The Levelling UP White Paper went on to say:

"We will ensure homeownership is within the reach of many more people. The Help to Buy scheme launched last year is focussing entirely on first-time buyers and we will build on the success of the Mortgage Guarantee Scheme by working with the lending industry to maximise the availability of low deposit mortgages."

We welcome the news that the Government will ensure that homeownership is within reach of many more people, but we don’t think that the existing policies, on their own, will deliver the desired results.

Help to Buy helping fewer, not more

The changes made to Help to Buy in April 2021 led to a reduction in the number of homes that qualified for Help to Buy support.

Before the rule changes in April 2021 around one in three new-build home sales used Help to Buy, this has since fallen to around one in five.

We understand why changes were made (restricting Help to Buy to first time buyers and putting regional price caps in place), but in terms of Levelling Up, the changes may lead to many families stuck in the wrong sized home at the wrong time. Without follow on assistance, the housing ladder is not fit for purpose for many who find the size of their household increase or if the family unit, regrettably, splits up.

Help to Buy is also scheduled to end in March 2023 and the Levelling Up White Paper did not suggest or hint that Help to Buy would be extended.

If the Government were serious about levelling up housing across the UK they would extend the Help to Buy scheme to include existing homes, as well as new builds, in our view.

Low deposit mortgages are an arrow, not a silver bullet

We also welcome the news that the Government is working with lenders to maximise the availability of low deposit mortgages. The Bank of England recently reported that 83% of first-time buyers are unable to raise a 5% deposit.

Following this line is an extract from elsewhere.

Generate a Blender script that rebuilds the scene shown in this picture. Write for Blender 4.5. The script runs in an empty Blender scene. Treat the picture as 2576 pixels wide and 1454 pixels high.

Chart graph show how few first time buyers have a 5% deposit twindig Housing Hailey

However, even if a 5% deposit is secured it is often not enough to bridge the gap between the price of the home and the mortgage secured. We show in the chart below the split of mortgages arranged by LTV. Currently, 56% of mortgages are for an LTV less than 75% and a further 39% between 75-90%. Less than 5% of mortgages are in the 90-95% range, and less than 0.35% are at 95% and above.

How do we level up the housing market?

In our view:

We won't build our way out of this crisis any time soon 

5% deposits are not enough for most aspiring homebuyers to get a foot on the housing ladder

House prices are too high for many to be able to afford a home within the current system of sensible mortgage loan to income constraints  

House prices are unlikely to fall significantly to address the issue of affordability

In short house prices are unlikely to come down and traditional mortgage lending will not bridge the gap between homebuyer deposits and house prices.

We remain convinced that the answer to levelling up the UK housing market is fractional homeownership, which we believe will increase the participation in the housing market and reduce the current level of housing wealth inequality, where if your parents don't own their home, you are unlikely to be able to afford a home of your own.